■ What to produce
Pull each line containing "picture" out of the data and copy it.

++++ Data section ++++

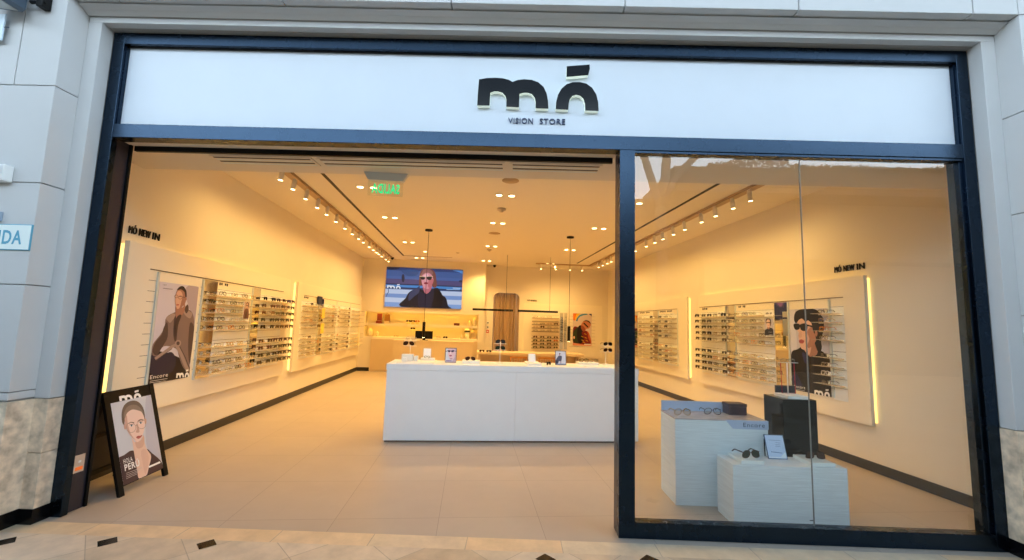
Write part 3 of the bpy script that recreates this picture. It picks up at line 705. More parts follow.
a.fill(coat_d, [(235, 240), (256, 260), (248, 350), (236, 440), (228, 350)])
a.fill(coat_l, [(118, 208), (152, 188), (162, 200), (140, 232), (128, 225)])
a.fill(coat_l, [(200, 172), (218, 150), (232, 180), (246, 190), (236, 215), (212, 200)])
a.fill(coat_d, [(208, 168), (222, 145), (228, 172), (216, 190)])
a.line(coat_l, [(70, 402), (110, 375), (150, 348), (182, 335)], 13); a.line(coat_d, [(74, 410), (112, 384), (150, 358)], 3)
a.fill(coat_l, ell(178, 334, 15, 16, 10)); a.fill(coat_d, ell(178, 334, 8, 9, 8))
a.line(coat_l, [(172, 345), (195, 390), (215, 440), (228, 470)], 16); a.line(coat_d, [(186, 350), (212, 400), (232, 450)], 4)
a.fill(SKIN3, [(164, 150), (196, 160), (208, 140), (206, 178), (190, 205), (176, 232), (164, 200)])
a.fill(ink(64, 48, 50), [(166, 215), (180, 196), (192, 200), (178, 240), (168, 300), (162, 260)])
a.fill(SKIN3, [(160, 100), (170, 72), (195, 62), (212, 80), (214, 120), (206, 145), (190, 160), (176, 168), (166, 160), (160, 130)])
a.fill(SKIN2, [(160, 105), (170, 80), (186, 78), (196, 100), (190, 130), (182, 160), (172, 166), (164, 155), (159, 130)])
a.fill(ink(44, 30, 30), [(168, 72), (180, 56), (198, 54), (213, 75), (216, 105), (210, 112), (205, 85), (188, 70)])
a.fill(SKIN3, ell(211, 118, 5, 10, 8)); a.fill(LIP, ell(172, 146, 7, 3.5, 8)); a.line(ink(60, 40, 40), [(176, 104), (192, 104)], 3)
a.ring(ink(80, 62, 56), 164, 104, 9, 8, 1.6); a.ring(ink(80, 62, 56), 184, 110, 10, 9, 1.6); a.line(ink(80, 62, 56), [(192, 106), (210, 112)], 2)
a.text(ink(90, 84, 96), 'NEW', (98, 42), (116, 44), (97, 48)); a.line(ink(120, 112, 124), [(98, 62), (145, 68)], 3)
a.text(WHITE, 'Encore', (48, 478), (132, 471), (46, 496)); a.line(WHITE, [(47, 505), (128, 498)], 1.6); a.line(WHITE, [(46, 512), (120, 508)], 1.6); a.line(WHITE, [(46, 519), (108, 515)], 1.4)
a.logo(WHITE, (170, 500), (232, 497), (171, 463))
part('print', a.mb, t, normals=False)

# dark-haired man poster on the right wall (357x560 frame)
P = (XR-.081, 1.905, .72); A = (0, -.625, 0); B = (0, 0, 1.06); N = (-1, 0, 0)
t = board_poster('poster', 'tall poster of dark-haired man in black sunglasses and black jacket on right wall', 'poster', P, A, B, N, 'I', ink(205, 208, 210))
a = Art([(28, 55), (245, 43), (258, 530), (45, 478)], Vector(P)+Vector(N)*.0126, A, B, N)
a.rect(ink(188, 186, 204)); a.fill(ink(206, 204, 218), [(28, 60), (60, 58), (62, 140), (70, 260), (40, 280), (34, 180)])
a.fill(ink(20, 17, 20), [(38, 300), (75, 270), (110, 255), (150, 300), (200, 280), (245, 320), (258, 360), (262, 535), (40, 485)])
a.fill(SKIN3, [(105, 255), (130, 210), (175, 200), (188, 250), (180, 300), (145, 312), (120, 290)])
a.fill(SKIN2, [(104, 250), (130, 225), (150, 240), (140, 300), (118, 285)])
a.fill(ink(20, 15, 16), [(55, 110), (62, 70), (95, 52), (160, 48), (200, 70), (218, 120), (222, 160), (205, 215), (208, 270), (190, 290), (172, 250), (160, 200), (150, 120), (110, 90), (78, 105), (68, 130)])
a.fill(ink(220, 180, 160), [(72, 130), (76, 108), (100, 100), (140, 108), (172, 130), (178, 190), (160, 235), (135, 268), (108, 274), (92, 262), (86, 235), (80, 205), (84, 185), (72, 165)])
a.fill(SKIN2, [(120, 160), (172, 135), (180, 195), (160, 238), (128, 268), (122, 235), (128, 200)])
a.fill(ink(168, 120, 102), [(128, 172), (176, 140), (184, 200), (168, 240), (138, 266), (128, 250), (140, 215)])
a.fill(ink(20, 15, 16), [(58, 118), (66, 84), (104, 64), (160, 66), (206, 100), (196, 165), (178, 168), (164, 132), (140, 112), (118, 120), (100, 104), (82, 112), (70, 128)])
a.fill(ink(20, 15, 16), [(112, 92), (150, 72), (214, 90), (223, 160), (207, 215), (204, 288), (184, 272), (176, 210), (160, 168), (152, 130), (132, 112)])
a.fill(SKIN3, ell(178, 186, 8, 17, 10)); a.fill(SKIN2, [(82, 185), (94, 170), (100, 200), (92, 208), (80, 204)])
a.fill(BLACK, [(54, 134), (80, 132), (88, 142), (84, 162), (66, 166), (56, 155)]); a.fill(BLACK, [(88, 138), (116, 130), (130, 140), (126, 168), (104, 172), (92, 162)]); a.line(BLACK, [(125, 140), (160, 148), (186, 160)], 9)
a.fill(LIP, [(82, 225), (96, 218), (112, 226), (104, 240), (88, 238)]); a.line(ink(110, 50, 54), [(82, 228), (110, 228)], 1.6)
a.fill(ink(44, 46, 86), [(100, 290), (120, 300), (128, 345), (112, 340)]); a.fill(ink(40, 42, 76), [(42, 420), (70, 400), (100, 470), (60, 470)])
a.fill(ink(34, 30, 34), [(150, 320), (165, 330), (160, 480), (146, 470)])
a.text(WHITE, 'Encore', (58, 455), (114, 466), (60, 470)); a.line(ink(200, 200, 205), [(60, 478), (112, 488)], 2); a.line(ink(200, 200, 205), [(60, 486), (100, 494)], 2)
a.logo(WHITE, (165, 510), (250, 526), (165, 474))
part('print', a.mb, t, normals=False)

# small portrait card + caption card on the right, small picture on the left
q0 = at(765.3, 335.2, 'x', XR-.2225); q1 = at(773.3, 318, 'x', XR-.2225); P = (XR-.2225, q0.y, q0.z); A = (0, q1.y-q0.y, 0); B = (0, 0, q1.z-q0.z-.005); N = (-1, 0, 0)
t = board_poster('portrait_card', 'small portrait card of man in black hung between shelves on right wall', 'card', P, A, B, N, 'I', WHITE, .006); a = Art([(88, 195), (228, 200), (232, 485), (84, 478)], Vector(P)+Vector(N)*.0064, A, B, N, .0003)
a.rect(ink(196, 190, 206)); a.fill(ink(26, 22, 24), [(84, 400), (130, 360), (190, 350), (230, 385), (232, 490), (82, 485)]); a.fill(SKIN3, [(135, 330), (170, 330), (172, 360), (150, 376), (135, 362)])
a.fill(ink(36, 26, 24), [(112, 260), (118, 205), (160, 192), (192, 215), (198, 280), (185, 330), (180, 250), (130, 245), (122, 290)]); a.fill(SKIN, [(120, 250), (135, 218), (170, 218), (184, 255), (180, 310), (158, 345), (135, 330), (122, 290)])
a.fill(SKIN2, [(160, 230), (184, 260), (178, 312), (158, 342), (162, 290)]); a.line(BLACK, [(120, 266), (182, 266)], 15); a.fill(LIP, ell(148, 308, 10, 4, 8)); a.line(ink(210, 205, 205), [(150, 425), (212, 428)], 6); a.line(ink(200, 195, 195), [(160, 470), (220, 474)], 8)
part('print', a.mb, t, normals=False)
def caption(name, label, u, v0, v1, z0, z1, s, base_label='card'):
    sgn = 1 if u > 3 else -1; mb = MB(); mb.box(u, u-sgn*.004, v0, v1, z0, z1, WHITE)
    d = v1-v0
    for q in range(6):
        if q != 2: mb.box(u-sgn*.0041, u-sgn*.0046, v0+d*(.15+.117*q), v0+d*(.15+.117*q+.085), z0+(z1-z0)*.42, z0+(z1-z0)*(.74-.03*(q % 2)), BLACK)
    return single(name, mb, label, base_label, (u, (v0+v1)/2, z0), normals=False)
caption('caption_card', 'white caption card above the small portrait on right wall', XR-.2225, q1.y, q0.y, q1.z+.02, q1.z+.1, 'encore')
caption('caption_card', 'white caption card above the bay of black sunglasses on right wall', XR-.0875, 3.42, 3.6, 1.73, 1.80, 'encore')
caption('caption_card', 'white caption card at top of the farthest right display board', XR-.0875, 5.2, 5.4, 1.76, 1.82, 'encore')
for u, v, w_, s, lab in ((XL+.0806, 2.16, .2, 'WOMEN', 'tiny black bay heading above shelves beside trench coat poster'), (XL+.0806, 4.9, .24, 'MEN', 'tiny black bay heading at top of far left board'),
      (XR-.0806, 4.1, -.18, 'MEN', 'tiny black bay heading above black sunglasses on right wall'), (XR-.0806, 3.02, -.18, 'WOMEN', 'tiny black bay heading above optical glasses on right wall'),
      (XR-.0806, 7.05, -.6, 'COLLECTION', 'tiny black bay heading on far right board beside the mullion'), (XR-.0806, 5.9, -.6, 'COLLECTION', 'tiny black bay heading on far right board above small caption card')):
    mb = MB(); n_ = len(s)
    for q in range(n_):
        if q == n_//2 and n_ > 4: continue
        mb.box(u, u+(.0015 if u < 3 else -.0015), v+w_*q/n_, v+w_*(q+.7)/n_, 1.845+.004*(q % 2), 1.878, BLACK)
    single('sign_lettering', mb, lab, 'wall lettering', (u, v+w_/2, 1.845))
q0 = at(242.4, 318.6, 'x', XL+.2215); q1 = at(249.4, 302, 'x', XL+.2215); P = (XL+.2215, q0.y, q0.z); A = (0, q1.y-q0.y, 0); B = (0, 0, q1.z-q0.z); N = (1, 0, 0)
t = board_poster('portrait_card', 'small brown portrait card of person between shelves on near left wall', 'card', P, A, B, N, 'I', WHITE, .006); a = Art([(0, 0), (100, 0), (100, 160), (0, 160)], Vector(P)+Vector(N)*.0064, A, B, N, .0003)
a.rect(ink(196, 170, 150)); a.fill(ink(110, 74, 60), [(5, 160), (12, 90), (40, 62), (75, 66), (98, 110), (98, 160)]); a.fill(ink(60, 40, 36), ell(58, 32, 28, 28)); a.fill(SKIN2, ell(54, 40, 18, 26)); a.line(BLACK, [(38, 36), (72, 38)], 6); a.fill(ink(70, 44, 38), [(20, 160), (45, 90), (62, 120), (58, 160)])
part('print', a.mb, t, normals=False)
single('brand_card', MB().box(XL+.0965, XL+.1025, 5.56, 5.84, 1.74, 1.93, ink(36, 42, 62), .001), 'small navy card on the rail of far left board', 'card', (XL+.09, 5.7, 1.74))
for v, z, lab in ((5.6, 1.54, 'upper yellow card between shelves of far left board'), (5.6, 1.23, 'lower yellow card between shelves of far left board')):
    single('shelf_card', MB().box(XL+.2215, XL+.2255, v-.09, v+.09, z-.06, z+.14, ink(250, 214, 90)), lab, 'card', (XL+.09, v, z-.06), 'I', 'yellow cards')

# rainbow poster
P = (6.172, VR-.081, .875); A = (.606, 0, 0); B = (0, 0, 1.01); N = (0, -1, 0)
t = board_poster('poster', 'poster of bearded man under a rainbow arc on the back wall', 'poster', P, A, B, N, 'I', ink(220, 215, 205))
a = Art([(105, 65), (357, 70), (352, 510), (103, 500)], Vector(P)+Vector(N)*.0126, A, B, N)
a.rect(ink(214, 196, 190)); a.fill(ink(226, 120, 40), [(105, 66), (165, 66), (140, 110), (135, 160), (106, 155)]); a.fill(ink(236, 190, 60), [(160, 66), (205, 66), (165, 110), (150, 165), (133, 158), (140, 110)])
a.line(ink(60, 130, 180), [(152, 172), (165, 135), (190, 105), (225, 85), (265, 76), (300, 72)], 22); a.line(ink(120, 180, 200), [(172, 135), (200, 108), (240, 92)], 6); a.fill(ink(30, 50, 110), [(315, 70), (357, 70), (357, 105), (340, 90)])
a.fill(ink(190, 90, 50), [(270, 330), (310, 320), (345, 420), (350, 505), (250, 500)]); a.fill(ink(120, 30, 30), [(108, 270), (160, 250), (230, 300), (290, 310), (310, 400), (330, 490), (110, 470)])
a.fill(ink(52, 60, 34), [(108, 330), (160, 260), (190, 330), (185, 470), (112, 450)]); a.fill(ink(30, 22, 22), [(170, 260), (215, 230), (260, 300), (220, 330), (250, 420), (200, 480), (160, 400)])
a.fill(ink(190, 120, 90), [(215, 215), (245, 175), (290, 160), (330, 180), (345, 220), (320, 270), (285, 280), (260, 310), (230, 300), (212, 260)]); a.fill(ink(150, 80, 56), [(215, 230), (250, 250), (270, 290), (240, 315), (212, 270)])
a.fill(ink(70, 44, 36), [(240, 175), (285, 158), (330, 178), (345, 215), (330, 200), (290, 175)]); a.line(ink(30, 20, 20), [(248, 198), (275, 225), (305, 255)], 18)
for p_ in ((230, 385), (275, 400), (235, 435), (290, 440), (250, 460), (270, 350)): a.fill(ink(200, 150, 40), ell(p_[0], p_[1], 20, 5, 8, .5))
a.fill(ink(224, 150, 120), [(106, 470), (250, 490), (352, 500), (352, 512), (103, 502)]); a.fill(ink(230, 190, 170), ell(120, 395, 12, 20, 8)); a.line(WHITE, [(255, 488), (345, 492)], 12)
part('print', a.mb, t, normals=False)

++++

■ Reply to the task
Write part 3 of the bpy script that recreates this picture. It picks up at line 705. More parts follow.
# small portrait card + caption card on the right, small picture on the left